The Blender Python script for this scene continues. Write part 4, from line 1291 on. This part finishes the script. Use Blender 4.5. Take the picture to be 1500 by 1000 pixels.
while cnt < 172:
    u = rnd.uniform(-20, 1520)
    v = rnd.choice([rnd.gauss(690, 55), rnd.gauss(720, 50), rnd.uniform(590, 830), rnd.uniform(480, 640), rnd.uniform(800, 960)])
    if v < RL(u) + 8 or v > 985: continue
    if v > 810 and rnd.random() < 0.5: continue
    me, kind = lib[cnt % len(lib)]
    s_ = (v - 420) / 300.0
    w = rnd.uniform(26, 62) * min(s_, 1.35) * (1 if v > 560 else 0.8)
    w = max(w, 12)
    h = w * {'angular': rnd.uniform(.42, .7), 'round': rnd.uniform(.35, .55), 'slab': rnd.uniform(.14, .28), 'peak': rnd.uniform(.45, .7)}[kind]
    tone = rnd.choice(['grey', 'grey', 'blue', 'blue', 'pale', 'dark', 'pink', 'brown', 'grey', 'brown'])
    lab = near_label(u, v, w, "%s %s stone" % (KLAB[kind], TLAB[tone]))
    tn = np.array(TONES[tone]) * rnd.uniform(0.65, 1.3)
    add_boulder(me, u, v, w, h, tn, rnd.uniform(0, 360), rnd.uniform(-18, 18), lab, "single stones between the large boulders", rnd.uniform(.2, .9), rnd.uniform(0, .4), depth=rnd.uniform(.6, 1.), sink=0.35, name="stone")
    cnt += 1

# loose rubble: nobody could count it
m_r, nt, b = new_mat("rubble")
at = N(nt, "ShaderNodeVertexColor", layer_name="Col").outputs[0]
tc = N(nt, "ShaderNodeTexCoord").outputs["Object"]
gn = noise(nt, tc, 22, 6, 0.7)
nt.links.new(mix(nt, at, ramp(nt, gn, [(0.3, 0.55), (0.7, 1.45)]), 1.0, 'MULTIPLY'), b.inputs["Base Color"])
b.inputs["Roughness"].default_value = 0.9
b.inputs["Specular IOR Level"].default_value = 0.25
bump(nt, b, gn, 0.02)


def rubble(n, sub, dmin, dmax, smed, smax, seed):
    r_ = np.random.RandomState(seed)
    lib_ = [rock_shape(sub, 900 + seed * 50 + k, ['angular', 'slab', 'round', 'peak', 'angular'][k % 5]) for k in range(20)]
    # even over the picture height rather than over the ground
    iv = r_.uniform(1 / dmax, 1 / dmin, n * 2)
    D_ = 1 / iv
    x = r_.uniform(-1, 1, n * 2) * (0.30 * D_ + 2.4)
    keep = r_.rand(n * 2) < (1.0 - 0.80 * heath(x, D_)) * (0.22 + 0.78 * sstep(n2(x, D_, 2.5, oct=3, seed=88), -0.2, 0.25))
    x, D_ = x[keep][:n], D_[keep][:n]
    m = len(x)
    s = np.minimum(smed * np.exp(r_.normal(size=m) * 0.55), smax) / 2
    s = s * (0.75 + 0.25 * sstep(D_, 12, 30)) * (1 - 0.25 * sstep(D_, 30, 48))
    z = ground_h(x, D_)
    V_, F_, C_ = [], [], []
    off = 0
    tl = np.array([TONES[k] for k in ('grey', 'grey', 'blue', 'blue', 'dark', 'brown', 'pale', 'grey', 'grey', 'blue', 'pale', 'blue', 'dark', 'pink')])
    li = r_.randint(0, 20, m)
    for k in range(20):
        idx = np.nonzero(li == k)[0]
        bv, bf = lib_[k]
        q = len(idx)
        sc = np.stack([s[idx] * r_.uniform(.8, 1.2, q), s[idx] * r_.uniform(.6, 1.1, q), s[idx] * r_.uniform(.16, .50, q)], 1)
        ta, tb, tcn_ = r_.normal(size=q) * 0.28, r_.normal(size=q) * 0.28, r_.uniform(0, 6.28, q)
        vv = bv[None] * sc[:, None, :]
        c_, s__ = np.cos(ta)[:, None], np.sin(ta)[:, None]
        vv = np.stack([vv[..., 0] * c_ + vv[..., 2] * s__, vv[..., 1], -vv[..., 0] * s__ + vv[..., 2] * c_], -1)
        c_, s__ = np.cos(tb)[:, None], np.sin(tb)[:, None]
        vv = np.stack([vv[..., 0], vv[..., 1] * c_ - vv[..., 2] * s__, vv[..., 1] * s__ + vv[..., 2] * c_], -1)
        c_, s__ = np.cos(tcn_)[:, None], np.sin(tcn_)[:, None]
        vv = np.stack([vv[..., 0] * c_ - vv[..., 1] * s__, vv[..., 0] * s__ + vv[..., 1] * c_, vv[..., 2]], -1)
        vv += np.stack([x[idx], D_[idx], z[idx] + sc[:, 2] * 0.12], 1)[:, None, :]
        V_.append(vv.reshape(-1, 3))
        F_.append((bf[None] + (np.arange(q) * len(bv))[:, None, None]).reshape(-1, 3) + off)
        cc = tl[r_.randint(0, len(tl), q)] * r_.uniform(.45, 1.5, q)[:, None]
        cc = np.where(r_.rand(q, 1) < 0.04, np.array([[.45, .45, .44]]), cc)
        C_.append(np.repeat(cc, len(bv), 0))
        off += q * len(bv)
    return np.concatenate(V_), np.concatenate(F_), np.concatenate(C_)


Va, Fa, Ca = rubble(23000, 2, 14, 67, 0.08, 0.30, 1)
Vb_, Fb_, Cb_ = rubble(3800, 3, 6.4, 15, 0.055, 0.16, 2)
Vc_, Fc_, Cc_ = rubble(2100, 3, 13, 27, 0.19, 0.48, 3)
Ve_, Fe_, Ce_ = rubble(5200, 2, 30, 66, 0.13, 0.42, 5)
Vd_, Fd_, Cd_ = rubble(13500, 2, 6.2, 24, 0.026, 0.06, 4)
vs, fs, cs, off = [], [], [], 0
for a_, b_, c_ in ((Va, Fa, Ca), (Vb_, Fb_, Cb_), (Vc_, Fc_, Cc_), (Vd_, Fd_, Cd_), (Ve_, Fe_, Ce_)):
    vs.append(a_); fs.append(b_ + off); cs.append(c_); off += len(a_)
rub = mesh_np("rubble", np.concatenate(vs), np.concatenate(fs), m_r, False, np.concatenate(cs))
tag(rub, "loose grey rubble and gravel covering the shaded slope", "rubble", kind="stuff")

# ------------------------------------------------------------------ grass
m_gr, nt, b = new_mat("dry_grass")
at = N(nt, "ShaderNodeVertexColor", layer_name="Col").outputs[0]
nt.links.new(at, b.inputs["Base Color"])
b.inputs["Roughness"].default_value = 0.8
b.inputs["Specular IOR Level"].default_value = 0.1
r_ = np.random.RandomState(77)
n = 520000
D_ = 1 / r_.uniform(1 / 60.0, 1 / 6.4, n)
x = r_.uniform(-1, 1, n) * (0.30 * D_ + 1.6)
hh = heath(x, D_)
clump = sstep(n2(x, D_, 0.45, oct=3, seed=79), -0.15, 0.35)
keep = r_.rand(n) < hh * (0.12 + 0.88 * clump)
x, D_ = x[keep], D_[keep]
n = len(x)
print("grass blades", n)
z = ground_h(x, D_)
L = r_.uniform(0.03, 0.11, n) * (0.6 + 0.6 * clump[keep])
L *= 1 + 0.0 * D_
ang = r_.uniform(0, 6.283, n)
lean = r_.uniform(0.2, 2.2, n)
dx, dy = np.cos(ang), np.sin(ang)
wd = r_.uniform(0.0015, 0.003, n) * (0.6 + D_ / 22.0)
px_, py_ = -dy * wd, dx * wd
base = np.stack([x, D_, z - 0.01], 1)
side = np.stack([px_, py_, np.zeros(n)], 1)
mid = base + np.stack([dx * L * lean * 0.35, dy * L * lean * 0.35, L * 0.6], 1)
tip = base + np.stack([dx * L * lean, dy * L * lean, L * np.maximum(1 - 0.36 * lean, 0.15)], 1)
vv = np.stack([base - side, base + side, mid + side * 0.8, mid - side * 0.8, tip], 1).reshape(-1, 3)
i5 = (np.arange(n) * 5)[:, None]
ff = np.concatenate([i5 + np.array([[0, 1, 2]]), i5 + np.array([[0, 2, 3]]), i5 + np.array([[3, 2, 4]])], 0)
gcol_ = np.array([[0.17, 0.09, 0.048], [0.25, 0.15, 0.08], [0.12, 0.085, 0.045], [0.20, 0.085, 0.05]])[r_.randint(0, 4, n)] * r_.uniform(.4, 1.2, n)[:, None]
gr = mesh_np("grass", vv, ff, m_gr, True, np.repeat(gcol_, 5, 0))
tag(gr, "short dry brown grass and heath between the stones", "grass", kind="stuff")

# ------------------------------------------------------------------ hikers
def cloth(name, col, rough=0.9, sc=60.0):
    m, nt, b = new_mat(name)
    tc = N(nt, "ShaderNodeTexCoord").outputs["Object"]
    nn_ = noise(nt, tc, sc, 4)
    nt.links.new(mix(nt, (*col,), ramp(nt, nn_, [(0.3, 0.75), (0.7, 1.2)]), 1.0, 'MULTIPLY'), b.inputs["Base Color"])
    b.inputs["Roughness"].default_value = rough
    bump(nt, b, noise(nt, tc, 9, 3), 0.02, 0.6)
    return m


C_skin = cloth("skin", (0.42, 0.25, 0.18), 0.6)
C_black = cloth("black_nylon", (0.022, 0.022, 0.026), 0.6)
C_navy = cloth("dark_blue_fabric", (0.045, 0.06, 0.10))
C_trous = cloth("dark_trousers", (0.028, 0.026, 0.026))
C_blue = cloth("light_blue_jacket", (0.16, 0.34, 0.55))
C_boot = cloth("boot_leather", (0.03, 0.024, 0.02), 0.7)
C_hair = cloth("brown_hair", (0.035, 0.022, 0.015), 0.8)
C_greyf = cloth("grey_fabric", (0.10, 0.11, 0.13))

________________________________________

■ TO BE DONE ■
Your task is to pick out every line with the string "picture" and copy it.

■ FINAL RESULT ■
The Blender Python script for this scene continues. Write part 4, from line 1291 on. This part finishes the script. Use Blender 4.5. Take the picture to be 1500 by 1000 pixels.
    # even over the picture height rather than over the ground